━━━━━ Data ━━━━━

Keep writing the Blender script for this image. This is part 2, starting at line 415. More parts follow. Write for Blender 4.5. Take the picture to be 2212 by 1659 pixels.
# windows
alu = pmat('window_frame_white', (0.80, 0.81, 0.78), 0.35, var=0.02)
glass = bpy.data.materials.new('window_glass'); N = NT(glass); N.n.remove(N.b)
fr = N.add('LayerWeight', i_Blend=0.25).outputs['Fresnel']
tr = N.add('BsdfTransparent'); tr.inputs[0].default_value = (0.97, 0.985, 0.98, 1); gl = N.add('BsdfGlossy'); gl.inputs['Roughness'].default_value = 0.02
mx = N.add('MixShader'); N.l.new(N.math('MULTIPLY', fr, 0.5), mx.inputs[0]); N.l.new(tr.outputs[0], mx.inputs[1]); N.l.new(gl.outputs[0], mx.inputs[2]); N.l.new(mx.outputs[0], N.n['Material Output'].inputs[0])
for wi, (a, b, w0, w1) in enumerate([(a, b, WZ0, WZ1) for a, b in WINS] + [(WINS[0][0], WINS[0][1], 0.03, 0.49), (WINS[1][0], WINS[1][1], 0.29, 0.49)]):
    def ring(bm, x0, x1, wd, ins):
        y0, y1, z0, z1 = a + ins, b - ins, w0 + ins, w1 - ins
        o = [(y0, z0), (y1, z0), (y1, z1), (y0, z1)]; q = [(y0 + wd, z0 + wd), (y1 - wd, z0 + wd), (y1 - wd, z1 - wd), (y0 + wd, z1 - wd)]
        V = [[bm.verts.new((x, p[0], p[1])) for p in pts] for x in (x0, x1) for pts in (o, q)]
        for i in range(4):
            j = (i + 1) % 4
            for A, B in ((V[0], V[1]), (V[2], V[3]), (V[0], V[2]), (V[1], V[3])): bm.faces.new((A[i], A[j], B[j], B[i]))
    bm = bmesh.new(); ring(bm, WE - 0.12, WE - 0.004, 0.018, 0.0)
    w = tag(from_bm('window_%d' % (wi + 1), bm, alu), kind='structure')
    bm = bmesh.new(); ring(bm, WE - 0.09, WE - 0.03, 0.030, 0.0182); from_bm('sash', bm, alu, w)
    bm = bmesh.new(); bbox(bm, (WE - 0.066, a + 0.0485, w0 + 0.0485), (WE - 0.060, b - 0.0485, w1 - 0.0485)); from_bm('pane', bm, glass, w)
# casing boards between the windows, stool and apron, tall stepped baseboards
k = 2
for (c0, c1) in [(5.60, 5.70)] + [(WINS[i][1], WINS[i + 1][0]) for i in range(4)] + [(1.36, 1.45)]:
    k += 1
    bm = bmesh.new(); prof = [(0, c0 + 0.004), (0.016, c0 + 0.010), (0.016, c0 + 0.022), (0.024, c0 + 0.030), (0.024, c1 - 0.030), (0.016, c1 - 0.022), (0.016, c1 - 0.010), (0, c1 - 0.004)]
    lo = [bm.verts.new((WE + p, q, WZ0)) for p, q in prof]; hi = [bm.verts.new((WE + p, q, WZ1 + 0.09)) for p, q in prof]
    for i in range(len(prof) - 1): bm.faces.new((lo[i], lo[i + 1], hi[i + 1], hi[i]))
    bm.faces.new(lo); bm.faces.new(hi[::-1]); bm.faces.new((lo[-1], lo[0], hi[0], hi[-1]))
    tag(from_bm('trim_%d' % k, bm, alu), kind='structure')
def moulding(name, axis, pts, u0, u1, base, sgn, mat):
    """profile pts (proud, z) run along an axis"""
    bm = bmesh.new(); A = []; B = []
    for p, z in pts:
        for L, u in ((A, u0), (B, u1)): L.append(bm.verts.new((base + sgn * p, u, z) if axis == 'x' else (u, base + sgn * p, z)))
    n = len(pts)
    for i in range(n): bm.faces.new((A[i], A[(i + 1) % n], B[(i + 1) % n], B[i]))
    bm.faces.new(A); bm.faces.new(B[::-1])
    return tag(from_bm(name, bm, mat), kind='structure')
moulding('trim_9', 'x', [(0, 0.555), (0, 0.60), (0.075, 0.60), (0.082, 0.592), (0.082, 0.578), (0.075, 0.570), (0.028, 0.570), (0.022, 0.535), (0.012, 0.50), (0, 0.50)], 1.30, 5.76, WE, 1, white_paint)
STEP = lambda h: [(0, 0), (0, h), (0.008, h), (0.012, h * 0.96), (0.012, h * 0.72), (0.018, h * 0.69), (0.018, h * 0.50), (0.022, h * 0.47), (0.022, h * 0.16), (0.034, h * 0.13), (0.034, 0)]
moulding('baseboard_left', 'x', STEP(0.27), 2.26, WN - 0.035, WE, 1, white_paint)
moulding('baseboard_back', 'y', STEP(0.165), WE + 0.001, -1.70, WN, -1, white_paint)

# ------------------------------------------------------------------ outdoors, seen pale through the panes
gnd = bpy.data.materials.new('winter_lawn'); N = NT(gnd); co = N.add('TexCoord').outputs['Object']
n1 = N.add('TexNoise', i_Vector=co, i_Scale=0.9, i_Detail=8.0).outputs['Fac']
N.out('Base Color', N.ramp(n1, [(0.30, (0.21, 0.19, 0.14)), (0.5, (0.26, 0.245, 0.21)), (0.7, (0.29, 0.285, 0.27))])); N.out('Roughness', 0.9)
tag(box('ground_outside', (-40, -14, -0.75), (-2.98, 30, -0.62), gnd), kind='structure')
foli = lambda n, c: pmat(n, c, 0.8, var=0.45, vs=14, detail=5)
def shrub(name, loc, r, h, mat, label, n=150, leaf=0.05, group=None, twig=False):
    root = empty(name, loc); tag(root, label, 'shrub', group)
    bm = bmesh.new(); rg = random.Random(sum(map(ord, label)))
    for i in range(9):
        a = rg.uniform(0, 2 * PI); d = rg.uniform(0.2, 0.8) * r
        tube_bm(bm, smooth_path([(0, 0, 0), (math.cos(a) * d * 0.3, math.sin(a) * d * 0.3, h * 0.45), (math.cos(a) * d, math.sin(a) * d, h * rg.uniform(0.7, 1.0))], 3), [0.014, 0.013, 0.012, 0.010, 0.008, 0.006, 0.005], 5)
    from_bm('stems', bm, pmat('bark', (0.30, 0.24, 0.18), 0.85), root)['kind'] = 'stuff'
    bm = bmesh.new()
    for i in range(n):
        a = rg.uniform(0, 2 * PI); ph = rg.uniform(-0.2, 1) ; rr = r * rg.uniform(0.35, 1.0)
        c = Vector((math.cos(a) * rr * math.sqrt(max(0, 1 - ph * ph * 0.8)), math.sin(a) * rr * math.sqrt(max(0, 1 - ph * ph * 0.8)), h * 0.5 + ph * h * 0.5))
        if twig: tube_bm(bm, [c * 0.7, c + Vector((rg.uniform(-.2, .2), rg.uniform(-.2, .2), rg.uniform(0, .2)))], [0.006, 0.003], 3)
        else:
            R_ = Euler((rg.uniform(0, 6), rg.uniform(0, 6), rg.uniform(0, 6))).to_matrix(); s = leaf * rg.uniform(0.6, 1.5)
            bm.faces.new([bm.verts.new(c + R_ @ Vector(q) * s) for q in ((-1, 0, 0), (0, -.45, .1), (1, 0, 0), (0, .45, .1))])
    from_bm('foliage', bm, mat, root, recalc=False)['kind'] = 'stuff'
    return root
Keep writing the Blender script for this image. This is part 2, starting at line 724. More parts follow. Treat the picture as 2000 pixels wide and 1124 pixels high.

━━━━━

Would you write down every record again, exactly?

Keep writing the Blender script for this image. This is part 2, starting at line 415. More parts follow. Write for Blender 4.5. Take the picture to be 2212 by 1659 pixels.
# windows
alu = pmat('window_frame_white', (0.80, 0.81, 0.78), 0.35, var=0.02)
glass = bpy.data.materials.new('window_glass'); N = NT(glass); N.n.remove(N.b)
fr = N.add('LayerWeight', i_Blend=0.25).outputs['Fresnel']
tr = N.add('BsdfTransparent'); tr.inputs[0].default_value = (0.97, 0.985, 0.98, 1); gl = N.add('BsdfGlossy'); gl.inputs['Roughness'].default_value = 0.02
mx = N.add('MixShader'); N.l.new(N.math('MULTIPLY', fr, 0.5), mx.inputs[0]); N.l.new(tr.outputs[0], mx.inputs[1]); N.l.new(gl.outputs[0], mx.inputs[2]); N.l.new(mx.outputs[0], N.n['Material Output'].inputs[0])
for wi, (a, b, w0, w1) in enumerate([(a, b, WZ0, WZ1) for a, b in WINS] + [(WINS[0][0], WINS[0][1], 0.03, 0.49), (WINS[1][0], WINS[1][1], 0.29, 0.49)]):
    def ring(bm, x0, x1, wd, ins):
        y0, y1, z0, z1 = a + ins, b - ins, w0 + ins, w1 - ins
        o = [(y0, z0), (y1, z0), (y1, z1), (y0, z1)]; q = [(y0 + wd, z0 + wd), (y1 - wd, z0 + wd), (y1 - wd, z1 - wd), (y0 + wd, z1 - wd)]
        V = [[bm.verts.new((x, p[0], p[1])) for p in pts] for x in (x0, x1) for pts in (o, q)]
        for i in range(4):
            j = (i + 1) % 4
            for A, B in ((V[0], V[1]), (V[2], V[3]), (V[0], V[2]), (V[1], V[3])): bm.faces.new((A[i], A[j], B[j], B[i]))
    bm = bmesh.new(); ring(bm, WE - 0.12, WE - 0.004, 0.018, 0.0)
    w = tag(from_bm('window_%d' % (wi + 1), bm, alu), kind='structure')
    bm = bmesh.new(); ring(bm, WE - 0.09, WE - 0.03, 0.030, 0.0182); from_bm('sash', bm, alu, w)
    bm = bmesh.new(); bbox(bm, (WE - 0.066, a + 0.0485, w0 + 0.0485), (WE - 0.060, b - 0.0485, w1 - 0.0485)); from_bm('pane', bm, glass, w)
# casing boards between the windows, stool and apron, tall stepped baseboards
k = 2
for (c0, c1) in [(5.60, 5.70)] + [(WINS[i][1], WINS[i + 1][0]) for i in range(4)] + [(1.36, 1.45)]:
    k += 1
    bm = bmesh.new(); prof = [(0, c0 + 0.004), (0.016, c0 + 0.010), (0.016, c0 + 0.022), (0.024, c0 + 0.030), (0.024, c1 - 0.030), (0.016, c1 - 0.022), (0.016, c1 - 0.010), (0, c1 - 0.004)]
    lo = [bm.verts.new((WE + p, q, WZ0)) for p, q in prof]; hi = [bm.verts.new((WE + p, q, WZ1 + 0.09)) for p, q in prof]
    for i in range(len(prof) - 1): bm.faces.new((lo[i], lo[i + 1], hi[i + 1], hi[i]))
    bm.faces.new(lo); bm.faces.new(hi[::-1]); bm.faces.new((lo[-1], lo[0], hi[0], hi[-1]))
    tag(from_bm('trim_%d' % k, bm, alu), kind='structure')
def moulding(name, axis, pts, u0, u1, base, sgn, mat):
    """profile pts (proud, z) run along an axis"""
    bm = bmesh.new(); A = []; B = []
    for p, z in pts:
        for L, u in ((A, u0), (B, u1)): L.append(bm.verts.new((base + sgn * p, u, z) if axis == 'x' else (u, base + sgn * p, z)))
    n = len(pts)
    for i in range(n): bm.faces.new((A[i], A[(i + 1) % n], B[(i + 1) % n], B[i]))
    bm.faces.new(A); bm.faces.new(B[::-1])
    return tag(from_bm(name, bm, mat), kind='structure')
moulding('trim_9', 'x', [(0, 0.555), (0, 0.60), (0.075, 0.60), (0.082, 0.592), (0.082, 0.578), (0.075, 0.570), (0.028, 0.570), (0.022, 0.535), (0.012, 0.50), (0, 0.50)], 1.30, 5.76, WE, 1, white_paint)
STEP = lambda h: [(0, 0), (0, h), (0.008, h), (0.012, h * 0.96), (0.012, h * 0.72), (0.018, h * 0.69), (0.018, h * 0.50), (0.022, h * 0.47), (0.022, h * 0.16), (0.034, h * 0.13), (0.034, 0)]
moulding('baseboard_left', 'x', STEP(0.27), 2.26, WN - 0.035, WE, 1, white_paint)
moulding('baseboard_back', 'y', STEP(0.165), WE + 0.001, -1.70, WN, -1, white_paint)

# ------------------------------------------------------------------ outdoors, seen pale through the panes
gnd = bpy.data.materials.new('winter_lawn'); N = NT(gnd); co = N.add('TexCoord').outputs['Object']
n1 = N.add('TexNoise', i_Vector=co, i_Scale=0.9, i_Detail=8.0).outputs['Fac']
N.out('Base Color', N.ramp(n1, [(0.30, (0.21, 0.19, 0.14)), (0.5, (0.26, 0.245, 0.21)), (0.7, (0.29, 0.285, 0.27))])); N.out('Roughness', 0.9)
tag(box('ground_outside', (-40, -14, -0.75), (-2.98, 30, -0.62), gnd), kind='structure')
foli = lambda n, c: pmat(n, c, 0.8, var=0.45, vs=14, detail=5)
def shrub(name, loc, r, h, mat, label, n=150, leaf=0.05, group=None, twig=False):
    root = empty(name, loc); tag(root, label, 'shrub', group)
    bm = bmesh.new(); rg = random.Random(sum(map(ord, label)))
    for i in range(9):
        a = rg.uniform(0, 2 * PI); d = rg.uniform(0.2, 0.8) * r
        tube_bm(bm, smooth_path([(0, 0, 0), (math.cos(a) * d * 0.3, math.sin(a) * d * 0.3, h * 0.45), (math.cos(a) * d, math.sin(a) * d, h * rg.uniform(0.7, 1.0))], 3), [0.014, 0.013, 0.012, 0.010, 0.008, 0.006, 0.005], 5)
    from_bm('stems', bm, pmat('bark', (0.30, 0.24, 0.18), 0.85), root)['kind'] = 'stuff'
    bm = bmesh.new()
    for i in range(n):
        a = rg.uniform(0, 2 * PI); ph = rg.uniform(-0.2, 1) ; rr = r * rg.uniform(0.35, 1.0)
        c = Vector((math.cos(a) * rr * math.sqrt(max(0, 1 - ph * ph * 0.8)), math.sin(a) * rr * math.sqrt(max(0, 1 - ph * ph * 0.8)), h * 0.5 + ph * h * 0.5))
        if twig: tube_bm(bm, [c * 0.7, c + Vector((rg.uniform(-.2, .2), rg.uniform(-.2, .2), rg.uniform(0, .2)))], [0.006, 0.003], 3)
        else:
            R_ = Euler((rg.uniform(0, 6), rg.uniform(0, 6), rg.uniform(0, 6))).to_matrix(); s = leaf * rg.uniform(0.6, 1.5)
            bm.faces.new([bm.verts.new(c + R_ @ Vector(q) * s) for q in ((-1, 0, 0), (0, -.45, .1), (1, 0, 0), (0, .45, .1))])
    from_bm('foliage', bm, mat, root, recalc=False)['kind'] = 'stuff'
    return root
Keep writing the Blender script for this image. This is part 2, starting at line 724. More parts follow. Treat the picture as 2000 pixels wide and 1124 pixels high.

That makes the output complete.